Usually in a reciprocating piston engine the valves are at the top of the engine and the oil pump is at the bottom, within the oil pan/sump.
However, in a radial, some of the cylinders are upsidedown…at rest, oil would end up in the underside of the piston, possibly lealing past the gap in the compressipon rings and thus floodding the combustion chamber. Also, oil would collect in the valve covers…unless the covers each has its own pump.
How do you keep oil from building up where its not supposed to be?
You don’t. It will sometimes seep past the rings in the lower cylinder, filling it with oil. That’s why it’s standard procedure to turn the prop over by hand to make sure the lower cylinders are clear and you won’t bend a rod when you engage the starter. It’s called hydraulic lock.
If you encounter resistance when hand turning the prop before starting, you pull one of the lower spark plugs and let the oil drain out. Some people try turning the prop backwards, but that can lead to filling the intake pipe with oil and a partial lock on the start.
Radial engines use a full pressure system with the oil being collected in a small sump st the bottom where it is picked up by a scavenging pump and returned to the main tank. The oil for the bottom valves collecting in the covers is a problem and is one reason why Wright radials tended to throw oil. Pratt and Witney engines didn’t and I’m damned if I know why.

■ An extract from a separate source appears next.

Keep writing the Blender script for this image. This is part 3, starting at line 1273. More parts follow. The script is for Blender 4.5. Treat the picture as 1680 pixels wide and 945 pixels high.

One of the prestart procedures for radials is to turn the engine through several revolutions by hand to check for oil having leaked into the combustion chambers of the bottom cylinders. If the prop comes to a sudden stop and won’t move you take out a spark plug in the bottom cylinders to let the collected oil out.
I never had the Pratt and Witneys in a plane have an oil block, but a co-worker of mine was a B-25 mechanic and he said they had that trouble all of the time. They would still be draining oil out of their engines after the nearby Douglas A-26’s had already been started and were in the preflight check routine.
All my radial time (what little I have) is in a DHC-2 Beaver with a Pratt Wasp Jr. I’ve never found oil in the cylinders, and neither have the guys who fly it a lot more than I do.
That’s a baby radial compared to what David Simmons flew. It’s a measly 985 cubic inches and 450hp.
Since David was kind enough to poke his head into this thread, I’m hoping that he’ll have an answer to something that G. Gordon Liddy always said about radial engines: Namely, that once you got them going, they tended to stay going. So while a Vee engine might seize up immediately upon losing oil pressure, a radial would keep going for much longer (of course, there wouldn’t be a heckuvalot left of that radial engine when you shut it off, but it’d tend to stay running). Any truth to that, Dave? Or is Liddy telling another one of his stories?
Radial engines have shown phenominal durability even with severe damage. It wasn’t unknown for a few cylinders to be shot away but the engines kept running with connecting rods hanging in the breeze.
People say all sorts of things. I don’t think there is anything magical about radial engines that allows them to run very long without oil. Radial engines run at a pretty high temperature, 250-300 C and the oil circulation is a fairly large factor in cooling them.
I posted this question in order to find out what engineering solution existed to avoid the problem…and I find out that the problem HAS no solution; you must simply endure. :smack:
Actually, the problem could be solved, but the question is: Would the cost of the solution outweigh the benefits gained? I don’t know if they’re still being built, but I can’t imagine that there’s much market for them, and during WW II, there probably wouldn’t have been much incentive to correct the problem, since you would have had to have done a lot of testing to make sure the solution didn’t create more problems, and then train the mechanics who would be working on the planes. Remember, it was known before the war that Sherman tanks were too lightly armored and that powering them with gasolene wasn’t a good idea (tankers nicknamed them “Ronsons” after the cigarette lighter with the slogan, “Always lights the first time.” :eek: ), but the designs were pressed into service since many mechanics were familiar with gasolene powered engines (Sherman’s used a Cadillac engine, IIRC), and changing the armor would have delayed getting the tanks into the field where they were sorely needed.